>> BEGIN

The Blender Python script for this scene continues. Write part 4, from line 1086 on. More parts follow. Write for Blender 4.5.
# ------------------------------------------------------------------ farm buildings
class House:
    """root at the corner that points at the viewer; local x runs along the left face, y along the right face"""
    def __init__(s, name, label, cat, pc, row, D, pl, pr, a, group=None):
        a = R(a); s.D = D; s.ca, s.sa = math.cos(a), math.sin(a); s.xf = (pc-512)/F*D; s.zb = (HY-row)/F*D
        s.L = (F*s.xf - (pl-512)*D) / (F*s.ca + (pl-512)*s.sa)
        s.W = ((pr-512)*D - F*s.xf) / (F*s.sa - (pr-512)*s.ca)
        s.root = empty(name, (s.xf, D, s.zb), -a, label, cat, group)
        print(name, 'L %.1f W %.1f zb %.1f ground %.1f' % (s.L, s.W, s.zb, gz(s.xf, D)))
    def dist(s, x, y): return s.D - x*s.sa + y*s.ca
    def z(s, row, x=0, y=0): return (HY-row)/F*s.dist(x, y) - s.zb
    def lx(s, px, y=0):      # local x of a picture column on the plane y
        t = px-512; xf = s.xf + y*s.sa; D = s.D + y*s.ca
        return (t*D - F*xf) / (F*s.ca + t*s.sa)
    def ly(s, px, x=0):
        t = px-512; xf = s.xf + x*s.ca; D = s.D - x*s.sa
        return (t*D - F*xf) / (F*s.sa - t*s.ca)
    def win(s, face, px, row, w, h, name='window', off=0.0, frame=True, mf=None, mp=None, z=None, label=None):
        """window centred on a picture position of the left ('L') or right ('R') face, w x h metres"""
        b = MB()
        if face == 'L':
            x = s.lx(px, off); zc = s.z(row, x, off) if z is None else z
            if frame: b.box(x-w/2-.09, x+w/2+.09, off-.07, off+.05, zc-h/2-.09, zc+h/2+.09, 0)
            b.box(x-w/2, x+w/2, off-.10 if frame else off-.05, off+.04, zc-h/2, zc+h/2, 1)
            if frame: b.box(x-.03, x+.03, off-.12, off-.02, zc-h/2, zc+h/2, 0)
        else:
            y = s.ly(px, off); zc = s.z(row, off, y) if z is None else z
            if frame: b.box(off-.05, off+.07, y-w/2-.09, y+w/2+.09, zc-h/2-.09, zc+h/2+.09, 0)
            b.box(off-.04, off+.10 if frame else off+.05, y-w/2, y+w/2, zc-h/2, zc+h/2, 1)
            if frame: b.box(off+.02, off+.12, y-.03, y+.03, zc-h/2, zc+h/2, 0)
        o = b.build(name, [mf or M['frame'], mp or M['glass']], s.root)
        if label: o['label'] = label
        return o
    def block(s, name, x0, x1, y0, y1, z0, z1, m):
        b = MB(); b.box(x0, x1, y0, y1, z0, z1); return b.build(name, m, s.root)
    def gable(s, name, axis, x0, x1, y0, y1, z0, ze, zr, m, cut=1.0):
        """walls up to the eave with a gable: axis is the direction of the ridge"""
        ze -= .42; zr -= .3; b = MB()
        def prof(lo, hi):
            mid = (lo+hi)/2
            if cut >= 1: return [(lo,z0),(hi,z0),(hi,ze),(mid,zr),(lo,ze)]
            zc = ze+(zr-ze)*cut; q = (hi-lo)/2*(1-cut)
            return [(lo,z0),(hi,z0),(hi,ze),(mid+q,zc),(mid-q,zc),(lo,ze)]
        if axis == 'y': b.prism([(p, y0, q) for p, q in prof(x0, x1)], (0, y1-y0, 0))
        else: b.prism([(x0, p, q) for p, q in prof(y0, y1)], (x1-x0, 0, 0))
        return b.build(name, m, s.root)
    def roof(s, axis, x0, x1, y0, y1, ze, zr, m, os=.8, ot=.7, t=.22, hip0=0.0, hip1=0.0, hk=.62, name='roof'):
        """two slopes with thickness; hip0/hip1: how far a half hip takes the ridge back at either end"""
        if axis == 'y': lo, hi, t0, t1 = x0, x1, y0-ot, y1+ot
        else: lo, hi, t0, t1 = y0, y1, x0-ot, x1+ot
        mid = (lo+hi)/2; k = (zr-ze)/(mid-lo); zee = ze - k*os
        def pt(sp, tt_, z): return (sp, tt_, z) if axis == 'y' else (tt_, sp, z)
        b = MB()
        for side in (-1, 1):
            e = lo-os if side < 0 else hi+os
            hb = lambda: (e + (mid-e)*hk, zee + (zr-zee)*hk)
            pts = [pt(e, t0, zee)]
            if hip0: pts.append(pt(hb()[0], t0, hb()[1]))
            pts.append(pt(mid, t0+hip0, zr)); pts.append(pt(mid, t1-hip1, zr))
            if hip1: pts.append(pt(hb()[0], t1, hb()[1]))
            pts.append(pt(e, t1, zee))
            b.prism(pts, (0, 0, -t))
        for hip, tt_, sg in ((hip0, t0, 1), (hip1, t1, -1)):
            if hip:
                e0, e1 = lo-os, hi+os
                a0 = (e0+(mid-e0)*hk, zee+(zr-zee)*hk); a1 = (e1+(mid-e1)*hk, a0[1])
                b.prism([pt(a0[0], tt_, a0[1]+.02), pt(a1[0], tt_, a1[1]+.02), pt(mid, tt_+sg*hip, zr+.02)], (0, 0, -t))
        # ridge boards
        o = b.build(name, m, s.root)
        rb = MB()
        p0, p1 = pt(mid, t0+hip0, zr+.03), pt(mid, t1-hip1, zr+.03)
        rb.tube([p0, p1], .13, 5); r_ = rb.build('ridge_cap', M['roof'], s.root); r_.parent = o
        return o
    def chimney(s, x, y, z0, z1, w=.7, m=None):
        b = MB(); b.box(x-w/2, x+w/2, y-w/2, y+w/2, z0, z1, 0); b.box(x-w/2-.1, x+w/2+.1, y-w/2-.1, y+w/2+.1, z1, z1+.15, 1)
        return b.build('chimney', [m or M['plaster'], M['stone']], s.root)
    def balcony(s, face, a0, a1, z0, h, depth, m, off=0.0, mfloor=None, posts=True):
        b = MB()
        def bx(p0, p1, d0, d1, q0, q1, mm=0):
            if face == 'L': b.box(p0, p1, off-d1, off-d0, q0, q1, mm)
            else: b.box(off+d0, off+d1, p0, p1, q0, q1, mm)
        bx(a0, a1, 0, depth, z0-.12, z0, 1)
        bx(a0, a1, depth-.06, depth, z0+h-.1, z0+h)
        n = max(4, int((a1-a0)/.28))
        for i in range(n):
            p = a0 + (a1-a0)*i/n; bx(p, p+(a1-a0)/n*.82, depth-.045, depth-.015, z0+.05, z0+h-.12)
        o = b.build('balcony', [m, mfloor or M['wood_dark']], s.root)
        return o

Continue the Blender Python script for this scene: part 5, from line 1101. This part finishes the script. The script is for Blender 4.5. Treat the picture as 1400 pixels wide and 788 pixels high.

>> END

▶ **Written request**
Scan the material line by line and report each one that contains "from".

▶ **Exercise answer**
The Blender Python script for this scene continues. Write part 4, from line 1086 on. More parts follow. Write for Blender 4.5.
Continue the Blender Python script for this scene: part 5, from line 1101. This part finishes the script. The script is for Blender 4.5. Treat the picture as 1400 pixels wide and 788 pixels high.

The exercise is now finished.